Answer with the number of lines in the listing below that contain the word "pixels", and nothing else.
(begin)
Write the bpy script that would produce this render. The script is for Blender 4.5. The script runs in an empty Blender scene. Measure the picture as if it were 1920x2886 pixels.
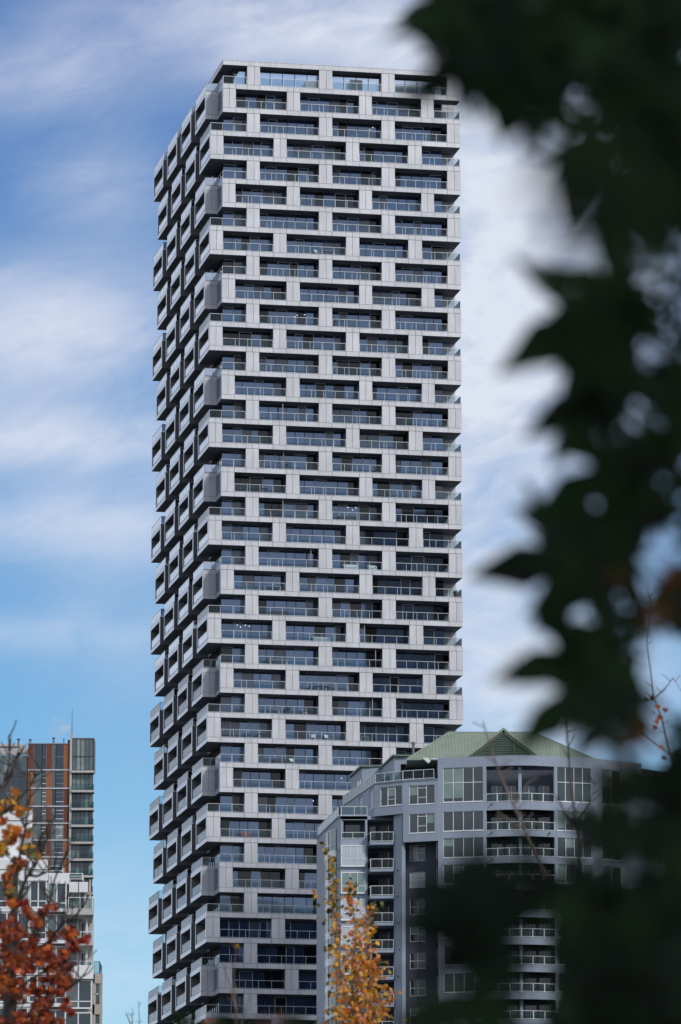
import bpy, math, random
import numpy as np
from math import radians as R, sin, cos, tan, pi, sqrt, atan2

random.seed(7); np.random.seed(7)
sc = bpy.context.scene
C = sc.collection

# ---------------------------------------------------------------- camera model
F = 14500.0                      # focal length in pixels of the 1920 px wide photograph
PITCH = math.atan(2907 / F)
CZ = 1.7
CP, SP = cos(PITCH), sin(PITCH)

def ray(px, py):
    a = (px - 960) / F; b = (1443 - py) / F
    return (a, CP - b * SP, SP + b * CP)
def at(px, py, Y):
    d = ray(px, py); t = Y / d[1]
    return (d[0] * t, Y, CZ + d[2] * t)
def zat(py, Y):
    return at(960, py, Y)[2]

# ---------------------------------------------------------------- materials
def newmat(name):
    m = bpy.data.materials.new(name); m.use_nodes = True
    nt = m.node_tree
    for n in list(nt.nodes): nt.nodes.remove(n)
    out = nt.nodes.new('ShaderNodeOutputMaterial')
    return m, nt, out

def pmat(name, col, rough=0.6, metal=0.0, var=0.12, scale=0.6, spec=0.5, streak=False, bump=0.0, ior=None, vscale=(1,1,1), island=0.0, stint=None):
    """principled surface whose colour varies with object-space noise"""
    m, nt, out = newmat(name)
    N, L = nt.nodes, nt.links
    p = N.new('ShaderNodeBsdfPrincipled')
    p.inputs['Roughness'].default_value = rough
    p.inputs['Metallic'].default_value = metal
    p.inputs['Specular IOR Level'].default_value = spec
    if stint: p.inputs['Specular Tint'].default_value = (*stint, 1)
    if ior: p.inputs['IOR'].default_value = ior
    tc = N.new('ShaderNodeTexCoord')
    mp = N.new('ShaderNodeMapping'); mp.inputs['Scale'].default_value = vscale
    L.new(tc.outputs['Object'], mp.inputs['Vector'])
    no = N.new('ShaderNodeTexNoise'); no.inputs['Scale'].default_value = scale; no.inputs['Detail'].default_value = 6
    L.new(mp.outputs[0], no.inputs['Vector'])
    fac = no.outputs['Fac']
    if streak:
        mp2 = N.new('ShaderNodeMapping'); mp2.inputs['Scale'].default_value = (2.2, 2.2, 0.25)
        L.new(tc.outputs['Object'], mp2.inputs['Vector'])
        n2 = N.new('ShaderNodeTexNoise'); n2.inputs['Scale'].default_value = 1.6; n2.inputs['Detail'].default_value = 5
        L.new(mp2.outputs[0], n2.inputs['Vector'])
        ad = N.new('ShaderNodeMath'); ad.operation = 'ADD'; L.new(fac, ad.inputs[0]); L.new(n2.outputs['Fac'], ad.inputs[1])
        hv = N.new('ShaderNodeMath'); hv.operation = 'MULTIPLY'; hv.inputs[1].default_value = 0.5; L.new(ad.outputs[0], hv.inputs[0])
        fac = hv.outputs[0]
    cr = N.new('ShaderNodeValToRGB')
    cr.color_ramp.elements[0].position = 0.3; cr.color_ramp.elements[1].position = 0.7
    cr.color_ramp.elements[0].color = (*[c * (1 - var) for c in col], 1)
    cr.color_ramp.elements[1].color = (*[min(1, c * (1 + var)) for c in col], 1)
    L.new(fac, cr.inputs[0]); colour = cr.outputs[0]
    if island:                      # every sheet or leaf of cladding comes from the works in a slightly different tone
        ge = N.new('ShaderNodeNewGeometry'); mr = N.new('ShaderNodeMapRange'); L.new(ge.outputs['Random Per Island'], mr.inputs[0])
        mr.inputs[3].default_value = 1-island; mr.inputs[4].default_value = 1+island
        hs_ = N.new('ShaderNodeHueSaturation'); L.new(mr.outputs[0], hs_.inputs['Value']); L.new(colour, hs_.inputs['Color']); colour = hs_.outputs[0]
    L.new(colour, p.inputs['Base Color'])
    if bump:
        b = N.new('ShaderNodeBump'); b.inputs['Strength'].default_value = bump; b.inputs['Distance'].default_value = 0.05
        L.new(fac, b.inputs['Height']); L.new(b.outputs[0], p.inputs['Normal'])
    L.new(p.outputs[0], out.inputs[0])
    return m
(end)
## SOLUTION FOR THIS PROBLEM
2